• _Task directions_
Identify all lines of the data containing the string "pixels" and copy them.

○ ○ ○ ○ ○ ○ ○

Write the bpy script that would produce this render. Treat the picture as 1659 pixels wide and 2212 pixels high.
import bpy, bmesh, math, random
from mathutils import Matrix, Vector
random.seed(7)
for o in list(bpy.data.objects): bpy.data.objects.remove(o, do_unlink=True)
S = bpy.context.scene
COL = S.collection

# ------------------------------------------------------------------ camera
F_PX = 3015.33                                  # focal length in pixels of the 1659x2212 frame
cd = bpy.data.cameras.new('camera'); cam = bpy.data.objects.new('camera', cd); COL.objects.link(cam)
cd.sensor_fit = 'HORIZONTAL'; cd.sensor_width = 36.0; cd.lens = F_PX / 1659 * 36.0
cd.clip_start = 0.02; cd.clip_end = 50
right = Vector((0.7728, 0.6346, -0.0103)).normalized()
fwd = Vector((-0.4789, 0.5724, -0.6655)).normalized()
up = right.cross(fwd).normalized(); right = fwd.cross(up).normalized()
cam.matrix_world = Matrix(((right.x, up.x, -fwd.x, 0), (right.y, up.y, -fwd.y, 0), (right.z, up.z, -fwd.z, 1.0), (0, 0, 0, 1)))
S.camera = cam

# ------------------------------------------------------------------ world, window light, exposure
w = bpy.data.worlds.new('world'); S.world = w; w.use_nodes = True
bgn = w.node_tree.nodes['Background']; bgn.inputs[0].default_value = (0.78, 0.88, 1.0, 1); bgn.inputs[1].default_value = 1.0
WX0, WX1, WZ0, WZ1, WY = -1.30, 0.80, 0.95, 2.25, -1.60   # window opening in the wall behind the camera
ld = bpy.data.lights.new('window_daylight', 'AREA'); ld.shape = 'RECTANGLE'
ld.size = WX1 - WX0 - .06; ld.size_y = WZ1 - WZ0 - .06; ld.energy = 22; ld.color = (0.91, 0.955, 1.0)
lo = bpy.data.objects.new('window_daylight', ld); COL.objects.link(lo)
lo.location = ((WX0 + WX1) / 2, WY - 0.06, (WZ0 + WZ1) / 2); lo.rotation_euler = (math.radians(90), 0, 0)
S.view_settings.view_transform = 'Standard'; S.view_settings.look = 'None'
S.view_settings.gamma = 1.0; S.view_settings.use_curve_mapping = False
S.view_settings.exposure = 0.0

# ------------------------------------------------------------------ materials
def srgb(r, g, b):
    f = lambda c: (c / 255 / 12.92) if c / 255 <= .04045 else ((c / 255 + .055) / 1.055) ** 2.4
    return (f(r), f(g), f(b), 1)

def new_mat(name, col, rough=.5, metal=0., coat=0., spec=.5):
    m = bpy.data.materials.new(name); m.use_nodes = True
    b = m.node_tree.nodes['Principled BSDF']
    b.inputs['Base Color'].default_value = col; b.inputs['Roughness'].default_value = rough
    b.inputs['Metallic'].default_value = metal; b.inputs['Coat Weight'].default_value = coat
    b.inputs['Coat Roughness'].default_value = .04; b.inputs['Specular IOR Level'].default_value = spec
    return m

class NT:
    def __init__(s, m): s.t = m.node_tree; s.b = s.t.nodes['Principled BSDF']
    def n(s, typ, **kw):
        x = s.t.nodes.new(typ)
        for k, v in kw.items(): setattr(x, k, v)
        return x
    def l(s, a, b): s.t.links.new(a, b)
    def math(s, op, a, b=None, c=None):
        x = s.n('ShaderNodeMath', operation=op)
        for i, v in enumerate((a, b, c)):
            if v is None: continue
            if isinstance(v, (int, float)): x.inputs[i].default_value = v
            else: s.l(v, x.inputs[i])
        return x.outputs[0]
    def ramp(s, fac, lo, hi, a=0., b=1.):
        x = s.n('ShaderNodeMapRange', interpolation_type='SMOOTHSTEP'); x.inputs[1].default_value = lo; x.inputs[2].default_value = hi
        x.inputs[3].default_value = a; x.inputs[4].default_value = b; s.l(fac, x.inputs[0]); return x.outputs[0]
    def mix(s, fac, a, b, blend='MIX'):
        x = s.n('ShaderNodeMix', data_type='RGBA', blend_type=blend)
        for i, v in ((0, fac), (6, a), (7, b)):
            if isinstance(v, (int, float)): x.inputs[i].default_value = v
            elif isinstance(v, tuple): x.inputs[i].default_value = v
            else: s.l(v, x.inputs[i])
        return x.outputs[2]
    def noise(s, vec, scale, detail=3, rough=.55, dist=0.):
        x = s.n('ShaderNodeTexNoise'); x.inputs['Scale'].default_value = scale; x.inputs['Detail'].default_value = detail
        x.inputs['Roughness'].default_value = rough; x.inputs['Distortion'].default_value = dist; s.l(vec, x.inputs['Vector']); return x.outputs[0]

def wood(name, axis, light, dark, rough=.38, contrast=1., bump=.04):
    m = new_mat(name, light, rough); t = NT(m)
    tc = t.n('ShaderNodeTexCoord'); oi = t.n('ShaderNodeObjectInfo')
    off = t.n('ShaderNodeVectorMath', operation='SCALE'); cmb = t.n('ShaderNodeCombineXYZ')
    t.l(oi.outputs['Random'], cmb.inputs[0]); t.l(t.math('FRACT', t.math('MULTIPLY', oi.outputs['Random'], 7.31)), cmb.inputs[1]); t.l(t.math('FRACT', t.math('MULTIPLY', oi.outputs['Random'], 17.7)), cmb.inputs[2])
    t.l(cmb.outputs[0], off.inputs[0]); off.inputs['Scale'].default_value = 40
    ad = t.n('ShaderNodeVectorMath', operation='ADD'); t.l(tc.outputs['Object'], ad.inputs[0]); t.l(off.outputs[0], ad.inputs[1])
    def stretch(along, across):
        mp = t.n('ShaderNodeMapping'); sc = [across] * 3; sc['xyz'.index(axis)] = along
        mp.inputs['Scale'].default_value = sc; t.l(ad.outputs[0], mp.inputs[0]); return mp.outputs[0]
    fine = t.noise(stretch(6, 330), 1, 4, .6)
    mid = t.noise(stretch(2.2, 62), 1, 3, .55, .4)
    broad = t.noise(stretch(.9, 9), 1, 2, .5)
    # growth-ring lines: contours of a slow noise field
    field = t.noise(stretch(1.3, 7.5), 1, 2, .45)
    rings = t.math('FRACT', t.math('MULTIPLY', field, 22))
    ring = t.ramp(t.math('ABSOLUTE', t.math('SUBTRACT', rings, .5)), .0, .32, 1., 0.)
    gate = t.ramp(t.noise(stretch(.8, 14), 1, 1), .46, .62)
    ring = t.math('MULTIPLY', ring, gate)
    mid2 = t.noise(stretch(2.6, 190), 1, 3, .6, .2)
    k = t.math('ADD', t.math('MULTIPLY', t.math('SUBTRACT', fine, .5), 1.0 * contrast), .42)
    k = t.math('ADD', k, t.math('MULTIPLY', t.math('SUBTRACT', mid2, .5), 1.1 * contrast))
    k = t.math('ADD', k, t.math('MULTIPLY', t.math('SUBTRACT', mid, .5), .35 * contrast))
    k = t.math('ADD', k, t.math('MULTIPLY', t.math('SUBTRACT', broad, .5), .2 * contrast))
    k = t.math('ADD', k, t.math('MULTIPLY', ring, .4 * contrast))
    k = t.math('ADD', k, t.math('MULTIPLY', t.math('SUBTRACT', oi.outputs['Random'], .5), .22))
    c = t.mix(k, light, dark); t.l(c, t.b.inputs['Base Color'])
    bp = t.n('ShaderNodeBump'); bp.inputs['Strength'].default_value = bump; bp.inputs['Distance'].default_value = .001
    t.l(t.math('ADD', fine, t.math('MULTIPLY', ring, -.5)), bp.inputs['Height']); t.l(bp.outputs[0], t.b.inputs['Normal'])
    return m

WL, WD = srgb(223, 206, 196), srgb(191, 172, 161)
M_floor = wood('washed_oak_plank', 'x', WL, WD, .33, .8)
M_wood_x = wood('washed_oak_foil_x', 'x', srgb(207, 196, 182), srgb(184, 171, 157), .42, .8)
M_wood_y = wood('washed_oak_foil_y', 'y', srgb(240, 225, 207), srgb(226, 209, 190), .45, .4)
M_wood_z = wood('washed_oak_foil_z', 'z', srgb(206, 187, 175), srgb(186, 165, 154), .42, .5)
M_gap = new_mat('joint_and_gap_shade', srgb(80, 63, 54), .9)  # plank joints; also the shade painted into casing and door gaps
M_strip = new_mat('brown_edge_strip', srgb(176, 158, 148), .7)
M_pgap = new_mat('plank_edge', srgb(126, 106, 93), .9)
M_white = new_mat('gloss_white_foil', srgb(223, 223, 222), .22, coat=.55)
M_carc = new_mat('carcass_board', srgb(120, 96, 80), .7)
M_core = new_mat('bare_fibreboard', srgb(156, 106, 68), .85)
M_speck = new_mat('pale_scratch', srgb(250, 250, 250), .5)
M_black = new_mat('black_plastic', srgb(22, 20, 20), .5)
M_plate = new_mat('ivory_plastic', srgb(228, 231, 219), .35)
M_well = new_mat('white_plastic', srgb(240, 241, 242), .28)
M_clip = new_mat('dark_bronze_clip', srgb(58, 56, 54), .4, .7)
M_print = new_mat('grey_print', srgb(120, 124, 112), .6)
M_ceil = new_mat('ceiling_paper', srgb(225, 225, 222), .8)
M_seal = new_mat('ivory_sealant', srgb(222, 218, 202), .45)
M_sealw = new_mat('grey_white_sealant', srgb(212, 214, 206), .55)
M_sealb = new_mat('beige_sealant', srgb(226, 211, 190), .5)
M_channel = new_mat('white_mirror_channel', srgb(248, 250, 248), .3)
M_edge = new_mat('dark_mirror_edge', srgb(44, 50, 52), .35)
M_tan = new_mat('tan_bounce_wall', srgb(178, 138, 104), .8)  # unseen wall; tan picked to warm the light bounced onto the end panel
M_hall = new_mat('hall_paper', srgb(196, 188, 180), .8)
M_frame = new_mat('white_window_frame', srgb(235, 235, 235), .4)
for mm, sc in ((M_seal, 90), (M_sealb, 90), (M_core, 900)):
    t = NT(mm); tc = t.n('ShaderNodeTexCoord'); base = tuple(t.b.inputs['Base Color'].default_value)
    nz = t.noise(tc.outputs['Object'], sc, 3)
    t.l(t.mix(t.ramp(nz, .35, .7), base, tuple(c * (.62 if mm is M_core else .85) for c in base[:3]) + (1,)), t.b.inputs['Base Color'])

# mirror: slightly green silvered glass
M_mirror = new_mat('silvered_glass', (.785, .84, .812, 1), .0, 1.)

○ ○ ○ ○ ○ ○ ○

• _Exercise answer_
Write the bpy script that would produce this render. Treat the picture as 1659 pixels wide and 2212 pixels high.
F_PX = 3015.33                                  # focal length in pixels of the 1659x2212 frame